What that glory was, who can tell? We know it was a glory not of position only, but of character—a glory which disposed and prepared Him to sympathize with suffering and to give Himself to the actual needs of men. From that glory He came to share with men in their humiliation, to expose Himself to their scorn and abuse, to win them to eternal life and to some true participation in His glory.

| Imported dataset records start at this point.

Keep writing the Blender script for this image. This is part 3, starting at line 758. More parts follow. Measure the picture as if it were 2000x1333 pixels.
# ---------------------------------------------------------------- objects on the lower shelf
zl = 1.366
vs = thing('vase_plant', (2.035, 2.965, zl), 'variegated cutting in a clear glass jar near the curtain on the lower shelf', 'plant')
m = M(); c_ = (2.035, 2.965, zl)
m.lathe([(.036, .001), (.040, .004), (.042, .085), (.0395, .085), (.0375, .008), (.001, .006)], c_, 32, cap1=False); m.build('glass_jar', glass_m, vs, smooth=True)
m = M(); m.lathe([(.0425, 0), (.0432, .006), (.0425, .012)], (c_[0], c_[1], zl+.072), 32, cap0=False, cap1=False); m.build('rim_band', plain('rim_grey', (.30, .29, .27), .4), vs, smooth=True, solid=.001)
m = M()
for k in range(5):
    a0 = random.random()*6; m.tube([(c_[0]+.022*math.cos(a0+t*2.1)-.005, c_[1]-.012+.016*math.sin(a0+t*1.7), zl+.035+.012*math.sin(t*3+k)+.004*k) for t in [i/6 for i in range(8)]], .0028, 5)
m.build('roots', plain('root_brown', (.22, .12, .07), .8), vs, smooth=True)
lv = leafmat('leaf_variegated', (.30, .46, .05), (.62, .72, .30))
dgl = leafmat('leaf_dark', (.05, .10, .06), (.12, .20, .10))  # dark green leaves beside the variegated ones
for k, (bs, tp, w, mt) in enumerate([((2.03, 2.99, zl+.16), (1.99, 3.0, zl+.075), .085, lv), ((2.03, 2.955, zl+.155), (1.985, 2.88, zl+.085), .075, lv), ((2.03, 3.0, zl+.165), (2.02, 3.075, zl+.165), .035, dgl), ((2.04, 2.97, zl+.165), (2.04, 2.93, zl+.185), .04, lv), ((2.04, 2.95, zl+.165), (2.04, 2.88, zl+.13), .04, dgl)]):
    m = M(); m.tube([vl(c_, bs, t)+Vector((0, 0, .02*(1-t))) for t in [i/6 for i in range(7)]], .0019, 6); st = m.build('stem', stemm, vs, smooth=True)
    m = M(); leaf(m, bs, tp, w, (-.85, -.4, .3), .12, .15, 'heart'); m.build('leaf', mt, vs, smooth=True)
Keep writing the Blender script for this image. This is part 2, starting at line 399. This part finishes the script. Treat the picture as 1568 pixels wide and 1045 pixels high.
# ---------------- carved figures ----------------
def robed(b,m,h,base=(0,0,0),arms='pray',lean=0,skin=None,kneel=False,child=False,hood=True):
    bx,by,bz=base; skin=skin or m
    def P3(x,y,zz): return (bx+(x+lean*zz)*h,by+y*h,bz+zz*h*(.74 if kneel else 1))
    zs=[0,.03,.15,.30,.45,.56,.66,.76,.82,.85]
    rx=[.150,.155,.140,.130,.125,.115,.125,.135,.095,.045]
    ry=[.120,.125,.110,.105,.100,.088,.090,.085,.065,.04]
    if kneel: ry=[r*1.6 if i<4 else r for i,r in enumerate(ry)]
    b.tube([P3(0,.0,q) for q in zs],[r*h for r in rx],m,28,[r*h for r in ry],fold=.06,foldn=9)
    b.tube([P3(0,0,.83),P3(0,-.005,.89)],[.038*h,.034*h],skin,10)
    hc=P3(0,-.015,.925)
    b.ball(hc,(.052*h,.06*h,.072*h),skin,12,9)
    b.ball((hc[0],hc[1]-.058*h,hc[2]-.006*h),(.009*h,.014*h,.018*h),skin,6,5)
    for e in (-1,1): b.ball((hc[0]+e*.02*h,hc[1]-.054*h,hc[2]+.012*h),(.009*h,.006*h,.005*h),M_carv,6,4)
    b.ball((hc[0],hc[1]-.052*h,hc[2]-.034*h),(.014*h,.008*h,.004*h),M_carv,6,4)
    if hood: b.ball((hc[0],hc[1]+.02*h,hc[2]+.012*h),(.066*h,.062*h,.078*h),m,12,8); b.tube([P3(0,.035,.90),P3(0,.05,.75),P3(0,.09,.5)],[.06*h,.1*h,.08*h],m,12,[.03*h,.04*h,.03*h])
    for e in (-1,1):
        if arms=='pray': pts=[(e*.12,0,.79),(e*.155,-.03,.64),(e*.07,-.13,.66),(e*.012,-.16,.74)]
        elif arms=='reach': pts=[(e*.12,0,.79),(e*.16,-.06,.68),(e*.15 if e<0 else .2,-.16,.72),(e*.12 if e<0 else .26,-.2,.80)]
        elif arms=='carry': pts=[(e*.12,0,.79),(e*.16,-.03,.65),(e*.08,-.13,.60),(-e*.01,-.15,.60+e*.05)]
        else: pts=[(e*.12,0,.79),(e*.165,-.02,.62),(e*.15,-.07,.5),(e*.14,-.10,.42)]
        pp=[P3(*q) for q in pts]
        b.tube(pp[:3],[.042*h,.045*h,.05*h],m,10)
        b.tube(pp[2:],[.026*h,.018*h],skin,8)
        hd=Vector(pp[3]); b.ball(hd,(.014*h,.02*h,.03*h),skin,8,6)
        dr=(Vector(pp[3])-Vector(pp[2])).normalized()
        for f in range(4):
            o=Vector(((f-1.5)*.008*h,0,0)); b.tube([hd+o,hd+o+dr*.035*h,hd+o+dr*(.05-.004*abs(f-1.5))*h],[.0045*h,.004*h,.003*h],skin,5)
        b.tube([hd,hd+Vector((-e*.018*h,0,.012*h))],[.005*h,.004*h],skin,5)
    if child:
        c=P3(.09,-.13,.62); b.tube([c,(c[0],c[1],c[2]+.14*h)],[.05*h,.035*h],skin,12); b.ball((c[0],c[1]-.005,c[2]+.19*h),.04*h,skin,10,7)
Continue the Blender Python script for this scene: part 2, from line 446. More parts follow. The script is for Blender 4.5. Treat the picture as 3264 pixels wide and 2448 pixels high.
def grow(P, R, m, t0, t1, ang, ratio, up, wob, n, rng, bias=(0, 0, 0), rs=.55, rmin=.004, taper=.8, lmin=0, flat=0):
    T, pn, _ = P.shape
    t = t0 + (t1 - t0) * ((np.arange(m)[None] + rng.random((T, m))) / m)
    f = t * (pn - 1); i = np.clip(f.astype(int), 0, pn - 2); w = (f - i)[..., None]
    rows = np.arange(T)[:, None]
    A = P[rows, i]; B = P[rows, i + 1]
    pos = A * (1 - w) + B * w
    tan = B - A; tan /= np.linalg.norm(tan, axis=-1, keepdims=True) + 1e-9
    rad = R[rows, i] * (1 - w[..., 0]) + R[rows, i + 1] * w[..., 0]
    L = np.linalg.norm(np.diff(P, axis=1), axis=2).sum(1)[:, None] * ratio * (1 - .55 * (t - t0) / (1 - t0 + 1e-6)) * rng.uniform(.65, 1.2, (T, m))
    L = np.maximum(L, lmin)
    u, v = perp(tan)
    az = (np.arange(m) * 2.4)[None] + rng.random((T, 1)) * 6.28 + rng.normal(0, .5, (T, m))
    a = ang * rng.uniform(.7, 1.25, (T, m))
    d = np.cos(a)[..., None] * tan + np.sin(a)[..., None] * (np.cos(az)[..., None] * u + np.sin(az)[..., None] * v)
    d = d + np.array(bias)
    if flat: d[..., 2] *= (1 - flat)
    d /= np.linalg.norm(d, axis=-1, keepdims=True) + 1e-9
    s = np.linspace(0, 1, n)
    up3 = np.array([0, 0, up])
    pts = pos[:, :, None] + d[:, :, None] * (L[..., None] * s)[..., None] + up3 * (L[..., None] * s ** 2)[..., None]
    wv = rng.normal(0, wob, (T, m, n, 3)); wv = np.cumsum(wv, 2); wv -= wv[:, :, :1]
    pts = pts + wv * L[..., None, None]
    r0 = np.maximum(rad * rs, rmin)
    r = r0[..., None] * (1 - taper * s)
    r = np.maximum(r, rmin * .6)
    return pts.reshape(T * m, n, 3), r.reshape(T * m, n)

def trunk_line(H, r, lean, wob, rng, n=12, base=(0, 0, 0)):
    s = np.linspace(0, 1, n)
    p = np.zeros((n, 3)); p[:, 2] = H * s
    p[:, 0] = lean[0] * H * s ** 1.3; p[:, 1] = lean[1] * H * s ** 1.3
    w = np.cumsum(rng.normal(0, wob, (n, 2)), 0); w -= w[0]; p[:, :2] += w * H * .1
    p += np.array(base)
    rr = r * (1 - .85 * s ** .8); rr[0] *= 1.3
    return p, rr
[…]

But Christ’s removal from the earthly and visible life involved a great change in the condition of the disciples. Hitherto He had been present with them day by day, always exhibiting to them spiritual glory, and attracting them to it in His own person. So long as they saw God’s glory in so attractive and friendly a form it was not difficult for them to resist the world’s temptations. “While I was with them in the world, I kept them in Thy name”—that is, by revealing the Father to them; but “now I am no more in the world, but these are in the world, and I come to Thee. Holy Father, keep through Thine own name those whom Thou hast given Me. Sanctify them through Thy truth: Thy word is truth.” Christ had been the Word Incarnate, the utterance of God to men; in Him men recognised what God is and what God wills. And this sanctified them; this marvellous revelation of God and His love for men drew men to Him: they felt how Divine and overcoming a love this was; they adored the name Father which Christ the Son made known to them; they felt themselves akin to God and claimed by Him, and spurned the world; they recognised in themselves that which could understand and be appealed to by such a love as God’s. Their glory was to be God’s children.